Thousands install e-car charging station at home

by John MONAGHAN 2 min. 27.09.2022 From our online archive
Applications to a government scheme, which covers 50% of installation costs for home stations, have increased three-fold since 2020 launch
Cars parked at charging stations in Luxembourg
Cars parked at charging stations in Luxembourg
Photo credit: Anouk Antony

More than 2,500 Luxembourg residents have applied for a state subsidy to install an e-car charging point at home, with the annual number increasing three-fold since the scheme was launched in 2020, as the government aims to entice motorists away from petrol and diesel cars.

Up to half of the cost of a charging station for an electric vehicle is paid from public funds under the “Clever Lueden” programme, which began in July 2020.

In the first six months, it received 320 applications, a figure which soared to 1,000 during 2021, according to figures released by Environment Minister Joëlle Welfring on Tuesday, in response to a parliamentary question.

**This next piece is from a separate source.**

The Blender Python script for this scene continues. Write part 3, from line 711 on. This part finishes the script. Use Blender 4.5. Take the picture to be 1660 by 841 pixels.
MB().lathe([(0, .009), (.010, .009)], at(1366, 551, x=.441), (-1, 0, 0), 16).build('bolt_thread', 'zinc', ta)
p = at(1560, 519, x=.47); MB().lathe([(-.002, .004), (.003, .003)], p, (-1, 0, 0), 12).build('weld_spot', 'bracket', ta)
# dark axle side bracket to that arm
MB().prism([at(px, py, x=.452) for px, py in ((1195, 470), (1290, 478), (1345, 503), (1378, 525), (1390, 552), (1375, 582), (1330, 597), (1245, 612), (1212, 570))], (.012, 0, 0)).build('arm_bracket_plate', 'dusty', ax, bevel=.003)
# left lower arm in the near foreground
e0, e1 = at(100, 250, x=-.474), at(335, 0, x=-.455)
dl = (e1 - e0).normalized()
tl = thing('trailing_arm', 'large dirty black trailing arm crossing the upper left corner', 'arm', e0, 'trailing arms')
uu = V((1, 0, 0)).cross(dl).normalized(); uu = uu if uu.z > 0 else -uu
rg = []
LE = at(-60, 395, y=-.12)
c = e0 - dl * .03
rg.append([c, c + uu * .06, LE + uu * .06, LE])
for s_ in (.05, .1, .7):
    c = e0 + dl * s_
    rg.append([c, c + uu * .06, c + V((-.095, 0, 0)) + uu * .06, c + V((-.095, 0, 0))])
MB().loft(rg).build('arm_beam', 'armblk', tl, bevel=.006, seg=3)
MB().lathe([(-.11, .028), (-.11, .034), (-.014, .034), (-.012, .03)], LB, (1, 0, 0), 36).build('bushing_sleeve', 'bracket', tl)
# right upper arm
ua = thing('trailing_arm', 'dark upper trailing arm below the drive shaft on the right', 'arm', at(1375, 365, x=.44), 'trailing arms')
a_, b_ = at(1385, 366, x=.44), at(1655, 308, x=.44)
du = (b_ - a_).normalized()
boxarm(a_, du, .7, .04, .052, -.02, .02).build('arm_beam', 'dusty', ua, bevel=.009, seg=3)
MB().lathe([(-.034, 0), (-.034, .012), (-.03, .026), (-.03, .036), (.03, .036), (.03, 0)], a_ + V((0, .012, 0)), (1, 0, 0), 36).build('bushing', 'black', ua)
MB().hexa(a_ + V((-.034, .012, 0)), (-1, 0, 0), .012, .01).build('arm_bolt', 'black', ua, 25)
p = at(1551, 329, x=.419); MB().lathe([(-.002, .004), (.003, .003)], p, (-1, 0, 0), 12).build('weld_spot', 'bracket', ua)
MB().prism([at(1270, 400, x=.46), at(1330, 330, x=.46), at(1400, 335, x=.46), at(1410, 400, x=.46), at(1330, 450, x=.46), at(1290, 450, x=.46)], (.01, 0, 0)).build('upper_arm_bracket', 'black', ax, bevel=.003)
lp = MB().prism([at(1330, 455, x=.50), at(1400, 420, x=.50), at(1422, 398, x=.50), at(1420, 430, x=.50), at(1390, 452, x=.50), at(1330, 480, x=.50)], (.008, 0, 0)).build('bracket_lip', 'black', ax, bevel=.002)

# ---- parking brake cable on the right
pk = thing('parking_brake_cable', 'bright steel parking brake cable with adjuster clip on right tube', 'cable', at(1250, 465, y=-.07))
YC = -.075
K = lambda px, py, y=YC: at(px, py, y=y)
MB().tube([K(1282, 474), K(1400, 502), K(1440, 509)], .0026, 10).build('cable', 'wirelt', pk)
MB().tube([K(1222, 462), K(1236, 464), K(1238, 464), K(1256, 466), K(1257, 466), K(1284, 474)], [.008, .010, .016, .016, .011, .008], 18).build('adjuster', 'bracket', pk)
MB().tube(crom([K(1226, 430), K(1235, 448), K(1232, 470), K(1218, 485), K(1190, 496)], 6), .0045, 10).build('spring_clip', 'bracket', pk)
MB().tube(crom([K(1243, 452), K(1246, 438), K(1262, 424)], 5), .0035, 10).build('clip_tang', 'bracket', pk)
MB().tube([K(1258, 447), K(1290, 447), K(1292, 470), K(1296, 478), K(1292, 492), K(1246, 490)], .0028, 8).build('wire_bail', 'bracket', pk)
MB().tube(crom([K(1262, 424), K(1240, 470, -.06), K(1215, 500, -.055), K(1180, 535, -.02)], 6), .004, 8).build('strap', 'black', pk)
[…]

Luxembourg has the highest number of cars per resident in the EU, accounting for the highest level of carbon emissions compared to the size of its population.

So far this year, the scheme has attracted more applicants than in all of last year, with 1,200 requests for funding submitted by mid-September, the statistics showed. It takes around nine weeks on average for an application to be processed, the ministry said.

Just 166 applications have been refused to date, the ministry said, including 32 requests made by companies - which are covered by a separate scheme launched in November 2021 - and 19 which contained an invoice which pre-dated the beginning of the programme.

The government has a number of incentives in place to encourage the country’s motorists to switch away from petrol and diesel cars and help the Grand Duchy’s drive to meet its ambitious climate targets.

State support schemes offer people money if they swap petrol cars for carbon-neutral electric vehicles. Luxembourg provides a subsidy of up to €8,000 for fully electric cars, but this is set to end in March 2024.

In a bid to meet its climate targets, Luxembourg will levy higher taxes on company cars as of next year. The new levy will add to the bills of those vehicles emitting 80g per kilometre from 2023, while drivers producing a smaller carbon footprint will not be impacted.

Some 14,000 electric vehicles had been registered in Luxembourg in 2021, up from more than 8,000 in all of 2020, the government said last November.